=== DESCRIPTION OF THE TASK ===
Wherever the word "part" shows up in a line, please copy that line.

============================================================

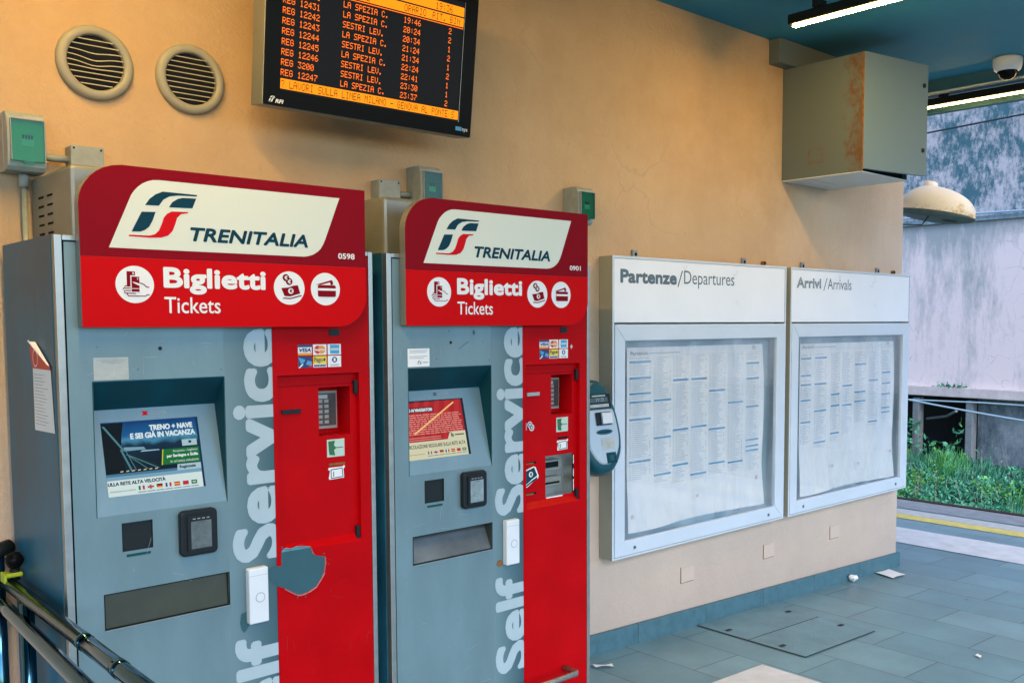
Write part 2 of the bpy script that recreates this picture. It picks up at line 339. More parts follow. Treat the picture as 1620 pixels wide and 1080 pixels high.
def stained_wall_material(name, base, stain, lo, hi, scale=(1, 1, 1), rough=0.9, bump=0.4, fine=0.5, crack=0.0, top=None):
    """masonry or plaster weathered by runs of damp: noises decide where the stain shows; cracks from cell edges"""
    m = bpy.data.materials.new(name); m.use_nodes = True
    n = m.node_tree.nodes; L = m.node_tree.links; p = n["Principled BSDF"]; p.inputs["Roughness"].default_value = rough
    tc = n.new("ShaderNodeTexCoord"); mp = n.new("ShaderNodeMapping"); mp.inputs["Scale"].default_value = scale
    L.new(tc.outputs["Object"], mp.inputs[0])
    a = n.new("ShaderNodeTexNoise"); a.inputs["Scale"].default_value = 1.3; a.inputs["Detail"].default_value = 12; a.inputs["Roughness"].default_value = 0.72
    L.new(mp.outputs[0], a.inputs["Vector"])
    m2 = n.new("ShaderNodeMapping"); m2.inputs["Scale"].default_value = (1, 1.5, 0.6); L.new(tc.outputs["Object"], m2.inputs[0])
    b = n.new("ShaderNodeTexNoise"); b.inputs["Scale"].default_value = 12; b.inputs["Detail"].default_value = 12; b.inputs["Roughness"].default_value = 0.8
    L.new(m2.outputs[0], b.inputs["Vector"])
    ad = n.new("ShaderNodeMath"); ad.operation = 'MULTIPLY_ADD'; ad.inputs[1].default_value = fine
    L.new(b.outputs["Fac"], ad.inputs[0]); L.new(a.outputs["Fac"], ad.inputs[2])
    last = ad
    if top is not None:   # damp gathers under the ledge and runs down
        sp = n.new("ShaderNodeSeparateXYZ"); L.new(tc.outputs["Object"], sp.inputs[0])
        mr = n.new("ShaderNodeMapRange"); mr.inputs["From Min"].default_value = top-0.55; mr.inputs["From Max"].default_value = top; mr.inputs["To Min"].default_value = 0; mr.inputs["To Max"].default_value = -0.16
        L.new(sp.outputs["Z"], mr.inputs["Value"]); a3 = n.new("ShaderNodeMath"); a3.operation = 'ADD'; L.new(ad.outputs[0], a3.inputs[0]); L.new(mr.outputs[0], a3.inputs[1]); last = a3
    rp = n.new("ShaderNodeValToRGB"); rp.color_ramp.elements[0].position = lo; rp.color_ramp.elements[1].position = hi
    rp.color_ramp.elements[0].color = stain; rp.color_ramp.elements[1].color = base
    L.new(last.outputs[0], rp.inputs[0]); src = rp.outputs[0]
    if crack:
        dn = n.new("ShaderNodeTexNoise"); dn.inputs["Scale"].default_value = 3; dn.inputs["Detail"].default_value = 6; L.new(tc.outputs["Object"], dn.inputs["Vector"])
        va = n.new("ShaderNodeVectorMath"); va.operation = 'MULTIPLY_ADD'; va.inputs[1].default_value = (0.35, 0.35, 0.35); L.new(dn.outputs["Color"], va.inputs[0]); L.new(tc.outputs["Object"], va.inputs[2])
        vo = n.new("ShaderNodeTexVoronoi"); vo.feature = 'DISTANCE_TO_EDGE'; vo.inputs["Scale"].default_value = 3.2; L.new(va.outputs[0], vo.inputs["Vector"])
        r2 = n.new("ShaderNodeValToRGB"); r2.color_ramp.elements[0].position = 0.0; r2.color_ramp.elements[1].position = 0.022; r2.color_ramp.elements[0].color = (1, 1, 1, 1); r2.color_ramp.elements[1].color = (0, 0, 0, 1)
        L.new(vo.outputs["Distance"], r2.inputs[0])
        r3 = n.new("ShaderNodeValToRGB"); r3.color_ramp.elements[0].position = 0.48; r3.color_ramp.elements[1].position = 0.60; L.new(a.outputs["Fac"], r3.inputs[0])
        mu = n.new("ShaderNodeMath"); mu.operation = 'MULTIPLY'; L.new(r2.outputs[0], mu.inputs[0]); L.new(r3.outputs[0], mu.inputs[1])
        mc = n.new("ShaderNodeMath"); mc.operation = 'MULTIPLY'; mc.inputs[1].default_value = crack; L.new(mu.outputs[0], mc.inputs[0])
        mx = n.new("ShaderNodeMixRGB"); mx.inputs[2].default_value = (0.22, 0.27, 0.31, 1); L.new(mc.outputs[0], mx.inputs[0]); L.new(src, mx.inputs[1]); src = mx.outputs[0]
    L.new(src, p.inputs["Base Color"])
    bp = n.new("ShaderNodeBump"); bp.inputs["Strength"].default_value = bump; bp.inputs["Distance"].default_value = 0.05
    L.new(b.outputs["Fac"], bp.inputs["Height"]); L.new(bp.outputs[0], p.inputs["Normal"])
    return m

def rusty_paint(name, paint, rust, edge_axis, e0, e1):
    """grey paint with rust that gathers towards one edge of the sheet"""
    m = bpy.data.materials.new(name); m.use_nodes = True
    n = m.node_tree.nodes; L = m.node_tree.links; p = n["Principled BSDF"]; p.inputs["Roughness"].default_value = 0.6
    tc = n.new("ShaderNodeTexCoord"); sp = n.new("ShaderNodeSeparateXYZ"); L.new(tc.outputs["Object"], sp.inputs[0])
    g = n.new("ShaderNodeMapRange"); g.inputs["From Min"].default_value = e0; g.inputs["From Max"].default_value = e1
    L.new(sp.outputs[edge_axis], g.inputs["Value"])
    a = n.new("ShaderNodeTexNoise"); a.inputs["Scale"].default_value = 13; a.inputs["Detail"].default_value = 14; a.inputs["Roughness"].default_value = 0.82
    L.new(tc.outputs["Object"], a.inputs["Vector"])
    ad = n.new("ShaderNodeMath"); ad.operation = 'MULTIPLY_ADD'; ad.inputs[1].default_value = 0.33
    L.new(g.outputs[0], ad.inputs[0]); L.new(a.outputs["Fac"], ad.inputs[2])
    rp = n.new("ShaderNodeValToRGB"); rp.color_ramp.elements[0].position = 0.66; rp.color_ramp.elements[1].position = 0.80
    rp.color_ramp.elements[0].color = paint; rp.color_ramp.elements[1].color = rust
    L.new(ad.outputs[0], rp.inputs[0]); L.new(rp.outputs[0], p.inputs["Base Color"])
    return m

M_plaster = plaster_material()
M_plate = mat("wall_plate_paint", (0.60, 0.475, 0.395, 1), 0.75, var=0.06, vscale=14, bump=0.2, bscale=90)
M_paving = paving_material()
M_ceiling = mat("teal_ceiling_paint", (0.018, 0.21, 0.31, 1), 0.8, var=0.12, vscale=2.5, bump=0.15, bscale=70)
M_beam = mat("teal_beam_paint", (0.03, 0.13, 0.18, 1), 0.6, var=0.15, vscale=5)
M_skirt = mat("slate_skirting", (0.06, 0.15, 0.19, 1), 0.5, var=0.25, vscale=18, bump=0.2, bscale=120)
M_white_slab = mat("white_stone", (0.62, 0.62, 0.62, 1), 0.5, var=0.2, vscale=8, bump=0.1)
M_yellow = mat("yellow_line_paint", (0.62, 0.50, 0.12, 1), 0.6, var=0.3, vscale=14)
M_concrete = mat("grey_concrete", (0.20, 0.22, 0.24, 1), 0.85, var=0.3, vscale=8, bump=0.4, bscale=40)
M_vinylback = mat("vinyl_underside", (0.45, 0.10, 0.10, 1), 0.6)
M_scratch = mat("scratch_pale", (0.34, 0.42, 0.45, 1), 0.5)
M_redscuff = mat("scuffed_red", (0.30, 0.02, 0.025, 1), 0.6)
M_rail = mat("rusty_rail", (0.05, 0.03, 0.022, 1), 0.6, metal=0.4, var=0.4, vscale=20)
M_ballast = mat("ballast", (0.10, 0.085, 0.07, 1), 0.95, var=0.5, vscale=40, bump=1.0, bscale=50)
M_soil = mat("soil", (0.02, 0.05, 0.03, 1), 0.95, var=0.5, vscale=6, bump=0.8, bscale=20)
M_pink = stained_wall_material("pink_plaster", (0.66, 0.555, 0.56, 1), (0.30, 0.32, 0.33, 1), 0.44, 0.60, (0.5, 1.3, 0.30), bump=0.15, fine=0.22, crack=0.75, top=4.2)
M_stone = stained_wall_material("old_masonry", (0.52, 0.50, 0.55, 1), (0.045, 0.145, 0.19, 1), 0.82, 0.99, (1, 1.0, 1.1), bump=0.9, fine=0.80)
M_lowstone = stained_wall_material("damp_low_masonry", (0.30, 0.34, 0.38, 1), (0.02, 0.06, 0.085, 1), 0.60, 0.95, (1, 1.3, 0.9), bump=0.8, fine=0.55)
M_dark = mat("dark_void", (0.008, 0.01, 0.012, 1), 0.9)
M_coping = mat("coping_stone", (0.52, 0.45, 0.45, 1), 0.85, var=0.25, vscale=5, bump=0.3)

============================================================

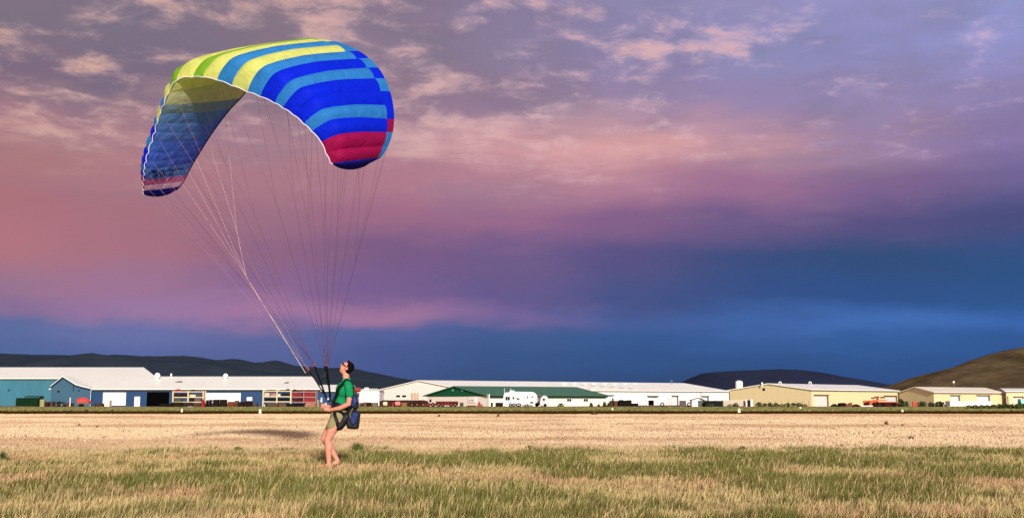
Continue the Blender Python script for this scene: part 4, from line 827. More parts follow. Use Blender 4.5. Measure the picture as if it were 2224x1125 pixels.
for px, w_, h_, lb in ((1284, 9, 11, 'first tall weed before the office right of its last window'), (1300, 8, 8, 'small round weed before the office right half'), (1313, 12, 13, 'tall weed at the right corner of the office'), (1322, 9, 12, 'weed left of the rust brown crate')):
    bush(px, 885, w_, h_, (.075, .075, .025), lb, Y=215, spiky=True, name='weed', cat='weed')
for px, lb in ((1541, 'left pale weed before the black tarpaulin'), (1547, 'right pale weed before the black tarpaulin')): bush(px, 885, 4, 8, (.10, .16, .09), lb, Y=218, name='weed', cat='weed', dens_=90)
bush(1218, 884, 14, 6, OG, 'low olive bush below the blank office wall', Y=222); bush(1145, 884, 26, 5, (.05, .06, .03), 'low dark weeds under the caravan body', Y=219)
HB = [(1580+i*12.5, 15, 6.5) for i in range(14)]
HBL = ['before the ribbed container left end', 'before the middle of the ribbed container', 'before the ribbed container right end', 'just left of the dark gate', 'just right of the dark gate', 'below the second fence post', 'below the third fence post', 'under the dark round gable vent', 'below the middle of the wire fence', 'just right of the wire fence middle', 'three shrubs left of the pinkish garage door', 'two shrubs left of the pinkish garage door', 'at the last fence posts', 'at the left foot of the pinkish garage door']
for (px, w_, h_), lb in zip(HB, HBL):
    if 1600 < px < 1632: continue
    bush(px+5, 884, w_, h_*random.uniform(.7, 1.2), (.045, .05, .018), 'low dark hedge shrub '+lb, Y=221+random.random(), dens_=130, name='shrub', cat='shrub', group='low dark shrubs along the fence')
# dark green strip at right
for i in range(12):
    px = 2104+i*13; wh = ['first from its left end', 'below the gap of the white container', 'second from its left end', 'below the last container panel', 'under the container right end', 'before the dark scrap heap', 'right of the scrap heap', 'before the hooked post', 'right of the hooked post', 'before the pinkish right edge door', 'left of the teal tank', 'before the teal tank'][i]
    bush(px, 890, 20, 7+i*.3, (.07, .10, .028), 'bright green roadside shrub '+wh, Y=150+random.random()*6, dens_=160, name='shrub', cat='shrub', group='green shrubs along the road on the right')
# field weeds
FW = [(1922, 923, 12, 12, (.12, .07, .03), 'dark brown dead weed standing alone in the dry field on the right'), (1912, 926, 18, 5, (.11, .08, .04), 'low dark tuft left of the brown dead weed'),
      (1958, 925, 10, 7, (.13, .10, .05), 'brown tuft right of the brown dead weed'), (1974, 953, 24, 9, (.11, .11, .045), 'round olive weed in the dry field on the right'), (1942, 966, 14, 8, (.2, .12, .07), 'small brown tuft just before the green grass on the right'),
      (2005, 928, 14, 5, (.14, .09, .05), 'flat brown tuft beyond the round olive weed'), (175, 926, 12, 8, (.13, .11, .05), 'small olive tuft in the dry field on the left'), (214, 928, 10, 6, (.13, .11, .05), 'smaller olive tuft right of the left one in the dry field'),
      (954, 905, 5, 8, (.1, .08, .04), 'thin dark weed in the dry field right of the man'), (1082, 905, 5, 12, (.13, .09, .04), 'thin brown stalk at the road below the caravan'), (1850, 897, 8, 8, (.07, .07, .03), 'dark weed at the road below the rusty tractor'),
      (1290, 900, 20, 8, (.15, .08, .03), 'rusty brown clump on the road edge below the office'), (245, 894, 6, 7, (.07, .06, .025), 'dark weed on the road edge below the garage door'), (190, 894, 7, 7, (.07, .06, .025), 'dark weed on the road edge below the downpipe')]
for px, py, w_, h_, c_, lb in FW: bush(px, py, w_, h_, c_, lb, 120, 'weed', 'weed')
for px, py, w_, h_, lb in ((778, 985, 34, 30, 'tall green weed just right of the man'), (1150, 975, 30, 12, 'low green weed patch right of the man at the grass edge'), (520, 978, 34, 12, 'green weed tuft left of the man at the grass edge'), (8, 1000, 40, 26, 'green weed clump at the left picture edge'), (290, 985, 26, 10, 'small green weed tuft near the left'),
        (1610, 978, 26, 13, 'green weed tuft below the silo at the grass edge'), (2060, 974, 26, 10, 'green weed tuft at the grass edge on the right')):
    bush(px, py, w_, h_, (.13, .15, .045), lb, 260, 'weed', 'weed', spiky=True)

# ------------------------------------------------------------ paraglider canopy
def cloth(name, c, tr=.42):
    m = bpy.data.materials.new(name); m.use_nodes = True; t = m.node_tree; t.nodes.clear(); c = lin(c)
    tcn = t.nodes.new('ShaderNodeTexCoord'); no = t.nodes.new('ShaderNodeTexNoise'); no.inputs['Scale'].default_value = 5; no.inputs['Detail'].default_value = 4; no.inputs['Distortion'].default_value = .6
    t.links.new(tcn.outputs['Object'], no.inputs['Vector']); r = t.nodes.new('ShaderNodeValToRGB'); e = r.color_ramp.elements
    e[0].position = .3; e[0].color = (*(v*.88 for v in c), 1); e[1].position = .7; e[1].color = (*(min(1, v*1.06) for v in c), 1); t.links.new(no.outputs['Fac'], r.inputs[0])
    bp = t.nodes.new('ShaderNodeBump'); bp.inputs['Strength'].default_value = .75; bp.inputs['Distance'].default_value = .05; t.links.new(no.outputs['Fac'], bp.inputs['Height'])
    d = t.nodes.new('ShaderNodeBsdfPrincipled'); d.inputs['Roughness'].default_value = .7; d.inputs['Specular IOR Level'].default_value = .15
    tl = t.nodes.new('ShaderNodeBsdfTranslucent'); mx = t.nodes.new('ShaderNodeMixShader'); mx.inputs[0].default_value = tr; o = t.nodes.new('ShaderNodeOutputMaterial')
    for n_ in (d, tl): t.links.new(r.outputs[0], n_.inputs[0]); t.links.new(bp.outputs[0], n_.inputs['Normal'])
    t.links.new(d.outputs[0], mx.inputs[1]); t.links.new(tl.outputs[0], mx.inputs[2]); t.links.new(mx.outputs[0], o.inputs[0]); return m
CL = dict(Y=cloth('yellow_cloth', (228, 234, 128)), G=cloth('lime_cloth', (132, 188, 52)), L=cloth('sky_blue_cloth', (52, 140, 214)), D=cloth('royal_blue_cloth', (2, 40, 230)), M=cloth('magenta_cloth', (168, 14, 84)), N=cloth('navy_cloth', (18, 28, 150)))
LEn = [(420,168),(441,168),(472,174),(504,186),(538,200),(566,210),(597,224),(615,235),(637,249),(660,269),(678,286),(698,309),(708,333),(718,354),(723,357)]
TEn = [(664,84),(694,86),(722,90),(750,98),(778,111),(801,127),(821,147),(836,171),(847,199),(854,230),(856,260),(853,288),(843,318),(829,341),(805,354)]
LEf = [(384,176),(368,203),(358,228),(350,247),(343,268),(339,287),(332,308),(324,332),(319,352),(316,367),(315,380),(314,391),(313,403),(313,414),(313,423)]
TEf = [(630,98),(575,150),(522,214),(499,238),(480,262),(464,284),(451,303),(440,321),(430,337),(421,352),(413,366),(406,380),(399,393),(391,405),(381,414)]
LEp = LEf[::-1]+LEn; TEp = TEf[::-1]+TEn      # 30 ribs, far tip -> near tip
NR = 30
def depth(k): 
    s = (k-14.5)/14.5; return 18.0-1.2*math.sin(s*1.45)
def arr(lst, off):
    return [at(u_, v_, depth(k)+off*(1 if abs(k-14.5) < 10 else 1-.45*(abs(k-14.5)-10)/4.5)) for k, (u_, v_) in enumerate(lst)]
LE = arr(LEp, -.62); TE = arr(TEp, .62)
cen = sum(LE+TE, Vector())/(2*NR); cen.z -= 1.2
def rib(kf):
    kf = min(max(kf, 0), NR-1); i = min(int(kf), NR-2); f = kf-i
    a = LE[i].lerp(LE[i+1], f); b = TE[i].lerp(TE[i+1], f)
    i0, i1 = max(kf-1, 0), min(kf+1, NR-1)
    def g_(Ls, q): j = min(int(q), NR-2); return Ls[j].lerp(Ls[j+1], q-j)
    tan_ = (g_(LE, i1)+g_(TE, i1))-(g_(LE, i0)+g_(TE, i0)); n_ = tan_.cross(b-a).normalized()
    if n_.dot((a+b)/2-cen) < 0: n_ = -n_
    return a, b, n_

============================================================

=== EXERCISE ANSWER ===
Write part 2 of the bpy script that recreates this picture. It picks up at line 339. More parts follow. Treat the picture as 1620 pixels wide and 1080 pixels high.
Continue the Blender Python script for this scene: part 4, from line 827. More parts follow. Use Blender 4.5. Measure the picture as if it were 2224x1125 pixels.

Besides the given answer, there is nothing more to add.